Book Review: The Good Lands • Canada Through the Eyes of Artists
Book Review: The Good Lands • Canada Through the Eyes of Artists
By Victoria Dickenson et al.
273 Pages • ISBN 978-1-77327-024-1
Photos by María Alejandra Gamboa
The Good Lands book launch was held at Parliament Hill where Senators, Indigenous people, artists, curators and all the team behind this book shared their experiences, anecdotes, and expectations with this project. More than colleagues, it was a meeting of friends who value the roots of their country and work for a Canada increasingly inclusive and aware of the benefits that nature has given.
This book was necessary for a country like Canada that is currently in the process of reconciliation with its past and with the First Nations. A book like this made it essential for Canadian society to open the eyes and value what nature has given us. The book opens the doors to reflection and commitment to building a better future for future generations and, above all, allows us to think about how we have valued each beautiful Canadian corner.
An image says more than a thousand words as well as a photograph, painting and an expression of Canadian art opens the imagination for us to connect with each of the works that appear there. Behind each photo, there is an artist, and with each artist, there are a stories, dreams, and motivations, all together in a book, and for the same country: Canada.
In the book, Victoria Dickenson says that “this book began in the spring of 2016 as a conversation between curators and writers about how we see and understand Canada through the works of our artists. (…) We talked about how artists depict not only the view but also what lies beneath –how their visions inform the way we live on these lands.”
Dickenson also shares that “we also noted how few books have celebrated the landscapes that we cherish. A book is not simply a vehicle for ideas; it is a meaningful object in itself, a gift that can be shared from generation to generation, from community to community.”
This book celebrates this country and honours the beauty and power of our shared spaces. In looking through the eyes of our artists, we are reminded that the land holds us, not we the land, and that we share our territories with other sentient beings, with trees and grass, with rocks and rivers.

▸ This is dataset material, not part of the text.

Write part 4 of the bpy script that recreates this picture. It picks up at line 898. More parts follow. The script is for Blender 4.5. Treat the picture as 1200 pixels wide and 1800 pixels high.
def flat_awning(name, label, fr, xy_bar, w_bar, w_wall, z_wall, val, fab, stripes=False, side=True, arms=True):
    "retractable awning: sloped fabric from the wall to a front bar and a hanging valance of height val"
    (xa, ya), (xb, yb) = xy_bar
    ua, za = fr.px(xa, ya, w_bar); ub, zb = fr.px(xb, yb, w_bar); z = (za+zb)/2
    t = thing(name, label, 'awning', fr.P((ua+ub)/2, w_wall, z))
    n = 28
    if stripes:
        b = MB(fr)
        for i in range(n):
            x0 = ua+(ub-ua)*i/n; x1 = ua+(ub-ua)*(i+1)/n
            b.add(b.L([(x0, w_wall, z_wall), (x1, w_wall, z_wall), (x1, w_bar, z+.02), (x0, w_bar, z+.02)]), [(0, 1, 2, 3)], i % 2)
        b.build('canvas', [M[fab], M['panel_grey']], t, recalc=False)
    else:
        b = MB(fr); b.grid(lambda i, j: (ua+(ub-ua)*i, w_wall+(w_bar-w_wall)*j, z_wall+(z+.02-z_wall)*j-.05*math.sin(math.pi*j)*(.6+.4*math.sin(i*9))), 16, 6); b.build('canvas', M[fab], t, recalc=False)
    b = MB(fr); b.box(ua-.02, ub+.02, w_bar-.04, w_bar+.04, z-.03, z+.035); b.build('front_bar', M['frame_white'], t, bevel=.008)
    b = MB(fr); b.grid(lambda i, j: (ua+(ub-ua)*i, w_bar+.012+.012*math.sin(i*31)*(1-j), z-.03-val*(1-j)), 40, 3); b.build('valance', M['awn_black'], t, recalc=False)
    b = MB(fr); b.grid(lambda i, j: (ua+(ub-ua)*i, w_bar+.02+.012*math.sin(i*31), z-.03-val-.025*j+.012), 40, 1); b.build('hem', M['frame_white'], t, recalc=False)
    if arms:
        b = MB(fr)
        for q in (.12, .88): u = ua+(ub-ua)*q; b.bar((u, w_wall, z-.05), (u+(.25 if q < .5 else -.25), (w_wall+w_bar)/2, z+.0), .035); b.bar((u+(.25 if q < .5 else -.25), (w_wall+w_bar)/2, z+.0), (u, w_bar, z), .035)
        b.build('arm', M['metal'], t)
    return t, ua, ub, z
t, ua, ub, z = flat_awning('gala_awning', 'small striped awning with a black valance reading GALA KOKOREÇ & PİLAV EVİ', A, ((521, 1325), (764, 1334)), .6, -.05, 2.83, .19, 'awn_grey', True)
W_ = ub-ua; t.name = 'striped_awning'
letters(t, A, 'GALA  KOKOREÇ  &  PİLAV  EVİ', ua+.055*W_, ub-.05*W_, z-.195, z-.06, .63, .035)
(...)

One of those well-known artists who participated in this memorable project is Marc Audette, a visual artist who has had several gallery and museum exhibitions. His passion is to travel and capture the best moments, spaces and corners that nature gives us and that we often leave behind. For him, a particular moment can become a timeless work.
Expo 67 celebrated our coming of age as a modern, bilingual, bicultural nation – a place where anyone from any culture could thrive. But in his public address at the festivities, Chief Dan George lamented what Canada’s centennial did not celebrate: the colonization and marginalization of indigenous people who lived on these “good lands.” Now in the year of Canada’s 150th birthday, we honour a new understanding of our past. We have begun –at long last- to share in a process of national reconciliation and to come together to reimagine our contribution to a global future.
Artists give form and meaning to both the land and the invisible landscape of the spirit, both past and the future. The works of Canada’s artists –both Indigenous and non-Indigenous, historical and contemporary- invite us to see our country and our place within it with new eyes. This book celebrates their visions, as well as the good lands we have shared and shaped for millennia that, in turn, have shaped us.